In a 2005 interview with Amy Ray, Vogel defended the policy, stating that "having a space for women, who are born women, to come together for a week, is a healthy, whole, loving space to provide for women who have that experience. To label that as transphobic is, to me, as misplaced as saying the women-of-color tent is racist, or to say that a transsexual-only space, a gathering of folks of women who are born men is misogynist. I have always in my heart believed in the politics and the culture of separate time and space." In a 2006 press release, Vogel stated that "we strongly assert there is nothing transphobic with choosing to spend one week with womyn who were born as, and have lived their lives as, womyn."

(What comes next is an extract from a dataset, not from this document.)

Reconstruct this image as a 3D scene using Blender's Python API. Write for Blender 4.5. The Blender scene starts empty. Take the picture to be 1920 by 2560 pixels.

In 2013, transgender activist Red Durkin launched a Change.org petition asking performers to boycott Michfest until the womyn-born womyn policy was abolished. In response, Vogel stated that "I reject the assertion that creating a time and place for WBW to gather is inherently transphobic. This is a false dichotomy and one that prevents progress and understanding."
In 2014, LGBT advocacy group Equality Michigan boycotted Michfest. The boycott was joined by the Human Rights Campaign, GLAAD, the National Center for Lesbian Rights, and the National LGBTQ Task Force. Michfest accused the boycott of being "based on misrepresentations, purposeful omissions, and selective editing of prior Festival statements on this issue," with Vogel referring to the boycott as "McCarthy-era blacklist tactics". The NCLR and National LGBTQ Task Force would later withdraw their support for the boycott.
Protests against the policy resulted in criticism of artists who had performed or been invited to Michfest. Bitch, of the band Bitch and Animal, attracted criticism for choosing to play at MWMF, resulting in the Boston Dyke March canceling an appearance by her in 2007, and she was also pulled or dis-invited from several other music festivals. Members of The Butchies and Le Tigre claimed to have been "verbally attacked, endlessly harassed and physically threatened" for deciding to play at the festival. In October 2013, filmmaker Sara St. Martin Lynne was asked to resign from the board of the Bay Area Girls Rock Camp for attending Michfest.
However, many attendees of the festival stated that the presence of transgender women at Michfest was publicly known. Indeed, Lisa Vogel was very intentional in her efforts to ensure that no one on The Land would be questioned about their gender, in no small part to protect the many butch women who attended the festival.